A limited liability partnership, or LLP, is a specific kind of partnership designed to set up partners with limited liability. The exact terms of a limited liability partnership will vary depending upon the rules of the nation and state in which it is being formed since, in some jurisdictions, an LLP must conform to certain rules.
The main point of a limited liability partnership is to ensure that some partners do not have unlimited liability to the partnership such that if the partnership incurs debts, those partners cannot be held fully accountable for payment. They can only be held accountable to a certain extent if they have limited liability. Thus, a limited liability partnership would protect the partners within the partnership.

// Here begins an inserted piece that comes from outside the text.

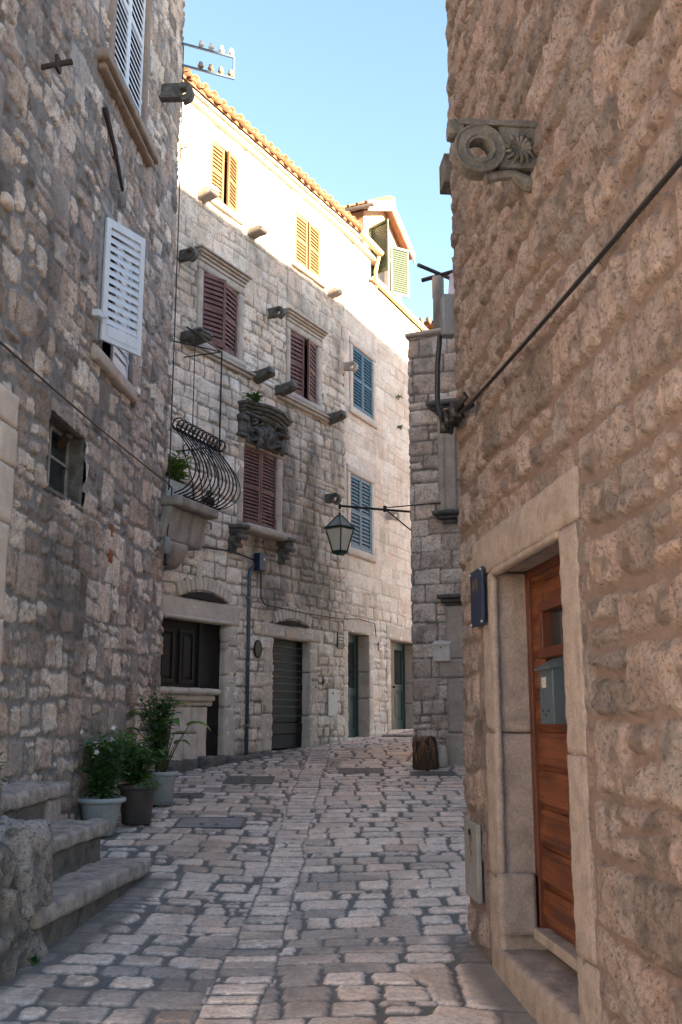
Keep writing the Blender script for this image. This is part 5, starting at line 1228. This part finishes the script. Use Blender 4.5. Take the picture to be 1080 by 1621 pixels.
    x, y, z = wl(FA, -3.75, .28, 6.95); weed('weed', (x, y, z), .2, 40, 'green tuft growing on the left end of the carved hood')
    x, y, z = wl(FB, 2.9, .03, 8.92); weed('weed', (x, y, z), .14, 22, 'upper of two green tufts in the pale wall right of the blue shutters')
    x, y, z = wl(FB, 3.0, .03, 8.2); weed('weed', (x, y, z), .14, 22, 'lower of two green tufts in the pale wall right of the blue shutters')
    weed('weed', (-1.96, 6.9, float(g(6.9)) + .03), .09, 26, 'small weed at the foot of the rubble wall by the street')
    # balcony plants and trough
    cb = BAL
    def balp(dx, dy, dz): 
        c, s_ = math.cos(FA['a'] + math.radians(8)), math.sin(FA['a'] + math.radians(8)); o = wl(FA, -5.36, 0, 4.56)
        return (o[0] + c * dx - s_ * dy, o[1] + s_ * dx + c * dy, o[2] + dz)
    e = empty('planter', balp(-.62, -.3, .125), FA['a'] + math.radians(8), 'pale grey trough planter with trailing green leaves on the iron balcony', 'planter')
    MB().box(-.42, .22, -.13, .13, 0, .3).obj('trough', M['plastic_grey'], e, .02)
    MB().box(-.4, .2, -.11, .11, .3, .31).obj('soil', M['soil'], e)
    s = MB(); l = MB()
    for x in (-.3, -.12, .08): shrub(s, l, (x, 0, .3), .42, .2, 5, 20, .11, rnd, (0, -.06))
    s.obj('stems', M['stem'], e); l.obj('leaves', M['leaf_light'], e)
    e = empty('flower_pot', balp(-.12, -.6, .125), 0, 'small round brown flower pot at the corner of the iron balcony', 'flower pot')
    q = MB(); q.lathe((0, 0, 0), [(.05, 0), (.09, .06), (.1, .13), (.085, .17), (.075, .15)], 18); q.obj('pot', M['rust'], e, 0, True)
    l = MB(); s = MB(); shrub(s, l, (0, 0, .15), .14, .1, 6, 14, .03, rnd); s.obj('stems', M['stem'], e); l.obj('leaves', M['leaf'], e)
plants()

# ================================================================== STUMP
def stump():
    e = empty('tree_stump', (1.27, 15.75, float(g(15.75))), 0, 'dark jagged tree stump standing against the alley wall corner', 'tree stump')
    n = 48; rows = 26; P = np.zeros((rows, n + 1, 3)); 
    th = np.linspace(0, 2 * PI, n + 1); 
    for i in range(rows):
        v = i / (rows - 1); 
        rr = .165 * (1 + .12 * (1 - v) ** 2) + .025 * vn2(np.cos(th) * 2.2 + 5, np.sin(th) * 2.2 + v * .5, 3) + .012 * vn2(np.cos(th) * 7, np.sin(th) * 7 + v * 1.5, 4)
        zt = .44 + .07 * vn2(np.cos(th) * 2 + 3, np.sin(th) * 2, 6) + .03 * vn2(np.cos(th) * 6, np.sin(th) * 6, 7)
        P[i] = np.stack([rr * np.cos(th), rr * np.sin(th), v * zt], -1)
    P[:, -1] = P[:, 0]
    o = grid_mesh('bark', P, np.ones((rows - 1, n), bool), {'m': np.ones((rows, n + 1))}, M['wood'], e)
    tp = np.zeros((8, n + 1, 3))
    for k in range(8): f = 1 - k / 7; tp[k] = P[-1] * np.array([f, f, 1]); tp[k, :, 2] += -.05 * (1 - f) + .02 * vn2(tp[k,:,0] * 30, tp[k,:,1] * 30, 9)
    grid_mesh('cut_face', tp, np.ones((7, n), bool), {'m': np.ones((8, n + 1))}, M['wood_light'], e)
    sp = MB(); rnd = random.Random(3)
    for k in range(16):
        a = rnd.uniform(PI * .9, PI * 1.95); r_ = .155; x, y = r_ * math.cos(a), r_ * math.sin(a); z = rnd.uniform(.18, .42)
        sp.tube([(x * .98, y * .98, z - .15), (x * 1.08, y * 1.08, z), (x * .95, y * .95, z + rnd.uniform(.06, .16))], [.018, .028, .008], 5)
    sp.obj('splinters', M['wood_light'], e)
    e2 = empty('rounded_stone', (1.55, 15.9, float(g(15.9))), 0, 'rounded grey guard stone between the stump and the alley doorway', 'stone')
    ro(-.08, .08, -.08, .1, 0, .36, r=.07, amp=.02, seed=6).obj('stone', M['trim'], e2, 0, True)
stump()

# ================================================================== LANTERN
def lantern():
    X, Y, Z = -.02, 16.3, 4.99
    e = empty('wall_lantern', (X, Y, Z), 0, 'green four sided street lantern with frosted panes hanging from an iron arm', 'street lamp')
    ir = M['iron']; gr = mat('dark green iron', (.012,.045,.035), .4, .2, .2, 12, .05)
    arm = MB(); arm.tube([(0, 0, 0.02), (.765, .255, 0.005), (1.32, .44, 0.0)], .02, 8); arm.tube([(.755, .25, -.03), (.755, .25, .07)], .03, 8)
    arm.tube([(.765, .255, .04), (1.2, .11, .05), (1.66, -.02, .07)], .010, 6); arm.tube([(.78, .26, -.0), (1.33, .44, -.42)], .012, 6); arm.bo(1.3, 1.36, -.5, -.38, -.5, .1); arm.lathe((1.66, -.02, .05), [(.03, -.02), (.03, .03)], 10)
    arm.tube([(0, 0, -.03), (0, 0, .05)], .022, 8)
    arm.obj('arm', ir, e, 0, True)
    ch = MB()
    for k in range(3):
        z = -.04 - k * .035; pts = [((.012 * math.cos(a)) if k % 2 else 0, 0 if k % 2 else .012 * math.cos(a), z + .022 * math.sin(a)) for a in np.linspace(0, 2 * PI, 11)]; ch.tube(pts, .004, 5, False)
    ch.obj('chain', ir, e)
    rz = math.radians(50); zt = -.14
    def cr(r, z, k): a = rz + k * PI / 2 + PI / 4; return Vector((r * math.cos(a), r * math.sin(a), z))
    lv = [(.035, zt), (.235, zt - .21), (.225, zt - .24), (.12, zt - .60), (.13, zt - .63), (.05, zt - .66)]
    f = MB()
    for k in range(4):
        for (a, b), rad in (((0, 1), .012), ((2, 3), .013)): f.tube([cr(*lv[a], k), cr(*lv[b], k)], rad, 6)
        for i, rad in ((1, .02), (3, .014)): f.tube([cr(*lv[i], k), cr(*lv[i], (k + 1) % 4)], rad, 6)
        c = cr(*lv[1], k); f.lathe((c.x, c.y, c.z), [(.02, -.02), (.024, .0), (.012, .02)], 8)
    f.add([cr(*lv[4], k) for k in range(4)] + [cr(*lv[5], k) for k in range(4)] + [cr(*lv[3], k) for k in range(4)], [(0,1,5,4), (1,2,6,5), (2,3,7,6), (3,0,4,7), (4,5,6,7), (0,8,9,1), (1,9,10,2), (2,10,11,3), (3,11,8,0), (8,11,10,9)])
    f.lathe((0, 0, zt - .02), [(.04, 0), (.045, .015), (.02, .035), (.024, .05), (.008, .07)], 10)
    f.obj('frame', gr, e)
    rg = MB(); gp = MB()
    for k in range(4):
        j = (k + 1) % 4; rg.add([cr(lv[0][0] - .002, lv[0][1], k), cr(lv[0][0] - .002, lv[0][1], j), cr(lv[1][0] - .006, lv[1][1], j), cr(lv[1][0] - .006, lv[1][1], k)], [(0,1,2,3)])
    rg.obj('hood_panes', mat('grey green hood glass', (.2,.22,.22), .25, 0, .1, 8, 0), e)
    for k in range(4):
        j = (k + 1) % 4; p = MB(); p.add([cr(lv[2][0] - .006, lv[2][1], k), cr(lv[2][0] - .006, lv[2][1], j), cr(lv[3][0] - .006, lv[3][1], j), cr(lv[3][0] - .006, lv[3][1], k)], [(0,1,2,3)]); p.obj('pane', M['frost'], e)
    b = MB(); b.lathe((0, 0, zt - .5), [(.02, 0), (.05, .05), (.055, .12), (.03, .18), (.02, .28)], 12); b.obj('bulb', M['box_white'], e, 0, True)
lantern()

# ================================================================== SMALL THINGS ON THE FRONTS
def oval():
    e = wthing(FA, 'oval_plaque', -3.12, .03, 2.73, 'small black oval plaque between the two brown doors', 'plaque'); m = MB(); n = 24
    vs = [(r_ * .115 * math.cos(2*PI*k/n), -o, r_ * .155 * math.sin(2*PI*k/n)) for (r_, o) in ((1, 0), (1, .02), (.9, .028), (.88, .022)) for k in range(n)]
    m.add(vs, [(i*n+k, i*n+(k+1)%n, (i+1)*n+(k+1)%n, (i+1)*n+k) for i in range(3) for k in range(n)] + [tuple(range(3*n, 4*n))]); m.obj('plate', M['iron'], e)
oval()
e, hw = plaque(FA, -.34, -.12, 2.9, 3.22, .03, .02, M['iron'], 'wall_sign', 'small dark wall sign left of the first green door', 'sign')
q = MB()
for z, w_ in ((.24, .08), (.18, .09), (.12, .06)): q.bo(-w_, w_, .02, .022, z, z + .016)
q.obj('text_lines', M['light_grey'], e)
e, hw = plaque(FA, -.72, -.38, 1.62, 2.12, .03, .03, M['light_grey'], 'meter_cover', 'pale grey meter cover left of the first green door', 'meter cover'); MB().bo(-.02, .02, .03, .034, .4, .44).obj('lock', M['dark'], e)
e, hw = plaque(FB, 1.68, 1.86, 2.98, 3.16, .03, .02, M['box_white'], 'house_number', 'small white number plate between the two green doors', 'house number')
q = MB(); q.bo(-.04, .0, .02, .022, .05, .14); q.obj('figure', M['iron'], e)
e = wthing(FA, 'downpipe', -3.44, .06, .95, 'thin grey blue downpipe between the two brown doors', 'pipe')
q = MB(); q.tube([(0, 0, -.1), (0, 0, 3.02), (.02, 0, 3.08), (.08, 0, 3.13), (.16, 0, 3.16)], .032, 10); q.obj('pipe', M['slate_grey'], e, 0, True)
q = MB()
for z in (.5, 1.5, 2.6): q.bo(-.045, .045, -.06, .04, z, z + .03)
q.obj('clips', M['zinc'], e)
e = wthing(FA, 'junction_box', -3.2, .05, 4.05, 'small dark blue electrical box under the carved window sill', 'junction box'); MB().bo(-.1, .1, 0, .12, 0, .3).obj('case', M['navy'], e, .01); MB().bo(.02, .06, .12, .125, .18, .22).obj('sticker', M['box_white'], e)
e = wthing(FL, 'cable_terminal', -.3, .06, 3.82, 'small grey terminal capsule on the corner of the left house', 'terminal box')
q = MB(); q.lathe((0, -.05, 0), [(.03, .0), (.045, .02), (.05, .2), (.04, .24), (.001, .25)], 12); q.obj('case', M['zinc'], e, 0, True); q = MB(); q.tube([(0, -.05, 0), (.02, -.05, -.12), (-.03, -.05, -.14)], .03, 8); q.obj('plug', M['cable'], e, 0, True)
e = wthing(FR, 'cable_box', -.06, .0, 4.55, 'pale grey cable box clamped to the corner of the pink stone wall', 'junction box'); MB().bo(-.06, .05, .0, .1, .0, .34).obj('case', M['zinc'], e, .01)
def cable(name, F, pts, r, label, sag=0, m='cable'):
    P = []
    for k in range(len(pts) - 1):
        a, b = Vector(wl(F, *pts[k])), Vector(wl(F, *pts[k + 1]))
        n = 12 if sag else 4
        for i in range(n + (k == len(pts) - 2)): u = i / n; p = a.lerp(b, u); p.z -= sag * 4 * u * (1 - u); P.append(p)
    o = MB().tube(P, r, 7).obj(name, M[m], None, 0, True); return tag(o, label, 'cable', 'cables strung along the house fronts')
cable('cable', FR, [(5.2, .08, 3.5), (.05, .1, 3.76)], .013, 'thick black cable rising across the pink stone wall', .03)
cable('cable', FL, [(-9, .09, 4.72), (-.25, .09, 4.84)], .011, 'black cable strung across the left house front', .06)
cable('cable', FL, [(-.25, .09, 4.84), (-.12, .12, 4.8), (-.1, .1, 4.6), (-.16, .09, 4.2), (-.3, .1, 3.8)], .011, 'black cable drooping to the capsule at the left house corner')
cable('cable', FL, [(-.0, .03, 12.0), (-.0, .05, 9), (-.02, .05, 6), (-.03, .05, 4.8)], .010, 'thin black cable running down the corner of the left house')
cable('cable', FA, [(-5.6, .08, 4.12), (-5.0, .07, 4.22), (-4.0, .07, 4.28), (-3.3, .08, 4.22)], .014, 'dark cable along the old facade to the dark blue box')
cable('cable', FA, [(-3.12, .08, 4.05), (-3.08, .06, 3.6), (-2.95, .06, 3.5), (-1.6, .06, 3.47), (-.2, .06, 3.48)], .011, 'thin cable across the old facade above the slatted door')
cable('cable', FB, [(-.05, .06, 3.49), (.6, .06, 3.55), (1.4, .06, 3.52), (1.5, .05, 3.25)], .010, 'thin cable over the first green door')
cable('cable', FR, [(-.05, .12, 4.55), (-.07, .14, 4.3), (-.05, .15, 4.0), (.03, .12, 3.78)], .022, 'thick black cable loop below the grey box on the right corner')
def bundle():
    e = wthing(FR, 'cable_clamp', .12, .1, 3.76, 'tangle of black cable clamps on the right house corner', 'cable clamp'); q = MB(); rnd = random.Random(2)
    for k in range(9): a = Vector((rnd.uniform(-.12, .0), rnd.uniform(-.06, .02), rnd.uniform(-.06, .05))); b = a + Vector((rnd.uniform(.25, .75), rnd.uniform(-.02, .02), rnd.uniform(-.05, .06))); q.tube([a, (a + b) / 2 + Vector((0, -.02, rnd.uniform(-.04, .04))), b], rnd.uniform(.012, .024), 6)
    for x in (.0, .18, .4): q.box(x, x + .03, -.07, .03, -.06, .05)
    q.obj('clamps', M['cable'], e, 0, True)
bundle()
# hook near the balcony, small wall hooks
e = wthing(FA, 'iron_hook', -4.7, .0, 4.62, 'short iron hook in the facade between balcony and carved window', 'hook'); MB().tube([(0, .02, .02), (-.02, -.1, .02), (.0, -.16, .0), (.0, -.16, -.1)], .012, 6).obj('rod', M['rust'], e)
e = wthing(FA, 'iron_hook', -5.6, .0, 10.75, 'tiny iron hook on the sunlit wall by the left attic window', 'hook'); MB().tube([(0, .02, .0), (0, -.12, .0), (0, -.14, .1)], .014, 6).obj('rod', M['rust'], e)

A limited liability partnership will vary in its rules depending upon its location, but in general, a limited liability partnership need only involve a single limited liability partner to be considered an LLP. In many instances, however, an LLP might be made up wholly of limited partners who are protected from full liability to the partnership. This is significant because of the difference between a limited liability partnership and a limited partnership.
An LLP, by definition, is made up of both limited partners and at least one general partner. As a result, a limited partnership is designed to have a single party to the partnership who has great liability to the partnership, but also great control over the partnership, while all other parties in the limited partnership are both protected and play a passive role within the partnership. Because an LLP would allow all partners to be protected from liability to the partnership, it allows for a more active role on the part of the partners.